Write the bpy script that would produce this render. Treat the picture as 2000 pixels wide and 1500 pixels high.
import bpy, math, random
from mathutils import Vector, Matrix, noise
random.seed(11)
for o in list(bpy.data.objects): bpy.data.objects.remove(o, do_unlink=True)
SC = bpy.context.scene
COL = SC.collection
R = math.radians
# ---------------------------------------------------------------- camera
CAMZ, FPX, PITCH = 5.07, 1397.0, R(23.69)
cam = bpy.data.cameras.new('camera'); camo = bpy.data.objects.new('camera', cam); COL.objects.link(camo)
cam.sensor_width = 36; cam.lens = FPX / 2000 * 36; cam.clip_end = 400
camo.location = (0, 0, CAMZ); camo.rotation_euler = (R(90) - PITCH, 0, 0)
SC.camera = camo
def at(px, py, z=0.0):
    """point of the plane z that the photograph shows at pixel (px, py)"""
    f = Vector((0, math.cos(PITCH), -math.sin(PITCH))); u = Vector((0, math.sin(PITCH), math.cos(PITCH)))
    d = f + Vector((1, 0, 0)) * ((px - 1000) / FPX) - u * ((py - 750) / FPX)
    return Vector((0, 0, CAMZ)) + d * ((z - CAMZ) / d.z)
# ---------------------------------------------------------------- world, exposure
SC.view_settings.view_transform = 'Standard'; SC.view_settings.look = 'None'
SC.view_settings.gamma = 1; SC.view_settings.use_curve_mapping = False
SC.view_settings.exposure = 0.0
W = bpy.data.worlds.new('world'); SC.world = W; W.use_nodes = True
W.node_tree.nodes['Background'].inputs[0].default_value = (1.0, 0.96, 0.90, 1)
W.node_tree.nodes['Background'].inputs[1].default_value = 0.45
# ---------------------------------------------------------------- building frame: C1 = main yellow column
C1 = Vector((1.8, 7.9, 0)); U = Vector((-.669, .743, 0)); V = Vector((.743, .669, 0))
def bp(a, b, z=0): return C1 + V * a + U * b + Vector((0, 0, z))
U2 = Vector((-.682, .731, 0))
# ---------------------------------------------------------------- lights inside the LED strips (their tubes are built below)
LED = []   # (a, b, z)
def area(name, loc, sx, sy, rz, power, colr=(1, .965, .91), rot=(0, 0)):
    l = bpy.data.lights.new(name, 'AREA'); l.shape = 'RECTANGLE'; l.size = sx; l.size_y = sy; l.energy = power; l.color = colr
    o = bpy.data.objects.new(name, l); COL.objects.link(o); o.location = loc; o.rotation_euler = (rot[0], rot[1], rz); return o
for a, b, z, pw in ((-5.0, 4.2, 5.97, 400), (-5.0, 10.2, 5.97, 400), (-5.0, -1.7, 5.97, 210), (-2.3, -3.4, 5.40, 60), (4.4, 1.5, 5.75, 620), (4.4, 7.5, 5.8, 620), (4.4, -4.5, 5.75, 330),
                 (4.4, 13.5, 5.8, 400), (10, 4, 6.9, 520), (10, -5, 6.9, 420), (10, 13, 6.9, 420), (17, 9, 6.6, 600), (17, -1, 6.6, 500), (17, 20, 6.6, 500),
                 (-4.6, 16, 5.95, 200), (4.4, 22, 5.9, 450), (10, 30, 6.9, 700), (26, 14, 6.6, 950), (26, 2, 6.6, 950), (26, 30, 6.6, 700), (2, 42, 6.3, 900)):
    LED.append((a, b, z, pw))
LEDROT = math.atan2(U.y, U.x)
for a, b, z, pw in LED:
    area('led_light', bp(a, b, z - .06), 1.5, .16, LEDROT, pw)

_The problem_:
Return the listing above in its exact form.

_The output_:
Write the bpy script that would produce this render. Treat the picture as 2000 pixels wide and 1500 pixels high.
import bpy, math, random
from mathutils import Vector, Matrix, noise
random.seed(11)
for o in list(bpy.data.objects): bpy.data.objects.remove(o, do_unlink=True)
SC = bpy.context.scene
COL = SC.collection
R = math.radians
# ---------------------------------------------------------------- camera
CAMZ, FPX, PITCH = 5.07, 1397.0, R(23.69)
cam = bpy.data.cameras.new('camera'); camo = bpy.data.objects.new('camera', cam); COL.objects.link(camo)
cam.sensor_width = 36; cam.lens = FPX / 2000 * 36; cam.clip_end = 400
camo.location = (0, 0, CAMZ); camo.rotation_euler = (R(90) - PITCH, 0, 0)
SC.camera = camo
def at(px, py, z=0.0):
    """point of the plane z that the photograph shows at pixel (px, py)"""
    f = Vector((0, math.cos(PITCH), -math.sin(PITCH))); u = Vector((0, math.sin(PITCH), math.cos(PITCH)))
    d = f + Vector((1, 0, 0)) * ((px - 1000) / FPX) - u * ((py - 750) / FPX)
    return Vector((0, 0, CAMZ)) + d * ((z - CAMZ) / d.z)
# ---------------------------------------------------------------- world, exposure
SC.view_settings.view_transform = 'Standard'; SC.view_settings.look = 'None'
SC.view_settings.gamma = 1; SC.view_settings.use_curve_mapping = False
SC.view_settings.exposure = 0.0
W = bpy.data.worlds.new('world'); SC.world = W; W.use_nodes = True
W.node_tree.nodes['Background'].inputs[0].default_value = (1.0, 0.96, 0.90, 1)
W.node_tree.nodes['Background'].inputs[1].default_value = 0.45
# ---------------------------------------------------------------- building frame: C1 = main yellow column
C1 = Vector((1.8, 7.9, 0)); U = Vector((-.669, .743, 0)); V = Vector((.743, .669, 0))
def bp(a, b, z=0): return C1 + V * a + U * b + Vector((0, 0, z))
U2 = Vector((-.682, .731, 0))
# ---------------------------------------------------------------- lights inside the LED strips (their tubes are built below)
LED = []   # (a, b, z)
def area(name, loc, sx, sy, rz, power, colr=(1, .965, .91), rot=(0, 0)):
    l = bpy.data.lights.new(name, 'AREA'); l.shape = 'RECTANGLE'; l.size = sx; l.size_y = sy; l.energy = power; l.color = colr
    o = bpy.data.objects.new(name, l); COL.objects.link(o); o.location = loc; o.rotation_euler = (rot[0], rot[1], rz); return o
for a, b, z, pw in ((-5.0, 4.2, 5.97, 400), (-5.0, 10.2, 5.97, 400), (-5.0, -1.7, 5.97, 210), (-2.3, -3.4, 5.40, 60), (4.4, 1.5, 5.75, 620), (4.4, 7.5, 5.8, 620), (4.4, -4.5, 5.75, 330),
                 (4.4, 13.5, 5.8, 400), (10, 4, 6.9, 520), (10, -5, 6.9, 420), (10, 13, 6.9, 420), (17, 9, 6.6, 600), (17, -1, 6.6, 500), (17, 20, 6.6, 500),
                 (-4.6, 16, 5.95, 200), (4.4, 22, 5.9, 450), (10, 30, 6.9, 700), (26, 14, 6.6, 950), (26, 2, 6.6, 950), (26, 30, 6.6, 700), (2, 42, 6.3, 900)):
    LED.append((a, b, z, pw))
LEDROT = math.atan2(U.y, U.x)
for a, b, z, pw in LED:
    area('led_light', bp(a, b, z - .06), 1.5, .16, LEDROT, pw)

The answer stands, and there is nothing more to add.